Damascus - Arab Today
The US-led coalition launched strikes against Islamic State militants besieging a Kurdish town in Syria as world leaders prepared for talks on Wednesday at the UN on battling the jihadists.
The overnight raids targeted Islamic State (IS) group fighters who have waged a fierce assault in the area, prompting more than 130,000 civilians to flee across the border into Turkey.
They followed the first strikes by Washington and its Arab allies on Tuesday against IS in other parts of Syria in which at least 120 IS and Al-Qaeda militants were said to have been killed.
Washington said those raids had partly targeted extremists plotting an "imminent attack" against the West.
The US-led campaign -- in which Saudi Arabia, Bahrain, the United Arab Emirates, Qatar and Jordan participated -- was set to take centre stage at the United Nations later Wednesday.
US President Barack Obama, who said Tuesday that the coalition strikes sent a clear message that the world is united in confronting the jihadists, will be among the first leaders to address the General Assembly in New York.
He then chairs a special UN Security Council meeting due to adopt a resolution on stemming the flow of foreign fighters to Iraq and Syria, only the second time the US president leads a session of the top world body.
- 'Mass jihadist mobilisation' -
The US-drafted resolution calls on all countries to "prevent and suppress" recruitment and all forms of assistance to foreign fighters, and would make it illegal to collect funds or help organise their travel.

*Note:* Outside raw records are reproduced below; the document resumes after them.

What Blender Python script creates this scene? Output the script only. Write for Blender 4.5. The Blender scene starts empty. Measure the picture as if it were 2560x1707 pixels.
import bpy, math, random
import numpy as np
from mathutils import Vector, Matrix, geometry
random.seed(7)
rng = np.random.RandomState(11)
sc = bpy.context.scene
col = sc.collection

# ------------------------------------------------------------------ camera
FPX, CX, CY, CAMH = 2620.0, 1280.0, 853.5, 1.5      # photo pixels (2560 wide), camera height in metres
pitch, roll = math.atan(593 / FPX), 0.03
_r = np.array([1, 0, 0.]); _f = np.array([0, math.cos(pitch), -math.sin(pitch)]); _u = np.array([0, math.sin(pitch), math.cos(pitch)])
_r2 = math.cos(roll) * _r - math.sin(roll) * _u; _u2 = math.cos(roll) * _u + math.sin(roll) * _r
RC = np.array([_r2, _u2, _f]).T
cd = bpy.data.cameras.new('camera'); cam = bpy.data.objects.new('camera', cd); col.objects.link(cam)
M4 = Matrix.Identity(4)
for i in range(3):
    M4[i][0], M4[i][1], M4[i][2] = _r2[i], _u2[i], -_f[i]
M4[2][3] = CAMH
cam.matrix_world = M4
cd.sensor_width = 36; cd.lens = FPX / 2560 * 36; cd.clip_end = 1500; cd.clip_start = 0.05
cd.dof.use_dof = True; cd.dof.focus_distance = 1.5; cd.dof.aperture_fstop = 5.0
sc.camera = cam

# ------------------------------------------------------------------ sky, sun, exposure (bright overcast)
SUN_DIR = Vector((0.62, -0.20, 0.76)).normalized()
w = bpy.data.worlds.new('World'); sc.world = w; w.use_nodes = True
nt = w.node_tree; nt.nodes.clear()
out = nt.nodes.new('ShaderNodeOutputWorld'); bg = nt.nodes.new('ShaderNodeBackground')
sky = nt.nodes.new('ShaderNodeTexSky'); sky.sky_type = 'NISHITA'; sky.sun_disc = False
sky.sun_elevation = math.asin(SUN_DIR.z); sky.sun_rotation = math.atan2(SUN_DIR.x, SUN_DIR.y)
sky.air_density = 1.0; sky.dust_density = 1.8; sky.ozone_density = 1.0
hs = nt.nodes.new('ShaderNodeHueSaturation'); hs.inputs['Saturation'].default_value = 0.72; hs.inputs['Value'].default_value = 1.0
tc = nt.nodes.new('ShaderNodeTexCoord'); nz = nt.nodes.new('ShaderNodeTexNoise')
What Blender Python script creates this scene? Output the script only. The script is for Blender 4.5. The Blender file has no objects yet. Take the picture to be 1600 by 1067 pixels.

About 12,000 foreign fighters have travelled to Syria and Iraq from 74 countries, in the biggest such mobilisation since the Afghan war of the 1980s, according to the London-based International Center for the Study of Radicalisation.
The overwhelming majority of foreign fighters -- up to 75 percent -- are from the Middle East and Arab countries, with Saudi Arabia, Tunisia and Morocco topping the list.
Branded a terrorist organisation by the United States and the United Nations, IS controls large swaths of territory in Iraq and Syria, and has beheaded two US journalists and a British aid worker.
The raids on Tuesday were believed to have killed a group of Al-Qaeda "veterans" -- known as Khorasan -- plotting to attack US and Western interests, the Pentagon said.
The Syrian Observatory for Human Rights said at least 50 Al-Qaeda militants were killed, as well as more than 70 IS members. Eight civilians, including three children, were also among the dead.
In the latest raids, coalition planes came from across the Turkish border to carry out strikes on IS positions and supply lines west of the northern border town of Ain al-Arab, or Kobane, according to the Observatory.
The attacks took place just before and after midnight on Wednesday, the Britain-based monitoring group said.
The US military also carried out two strikes against IS near the border with Iraq, hitting two armed vehicles, the Pentagon said.
Another raid in Iraq destroyed an armed vehicle northwest of Baghdad.
The Pentagon said Tuesday that "very successful" strikes had hit IS positions, training compounds, command centres and armed vehicles in the IS stronghold of Raqa and near the Iraqi border.
- 'America not alone' -
Obama declared that "the strength of this coalition makes it clear to the world that this is not America's fight alone.
"It must be clear to anyone who would plot against America and try to do Americans harm that we will not tolerate safe havens for terrorists who threaten our people," he added.
US Secretary of State John Kerry said NATO member Turkey, another Sunni nation and a neighbour of Syria, had pledged to join the campaign, which IS militants have warned they will avenge.
Algerian extremists have threatened to kill a French hostage unless Paris halts air raids in Iraq -- a demand rejected by President Francois Hollande.
The wife of Alan Henning -- a British taxi driver held hostage by IS jihadists -- pleaded for his release, saying she had received a recording of him begging for his life.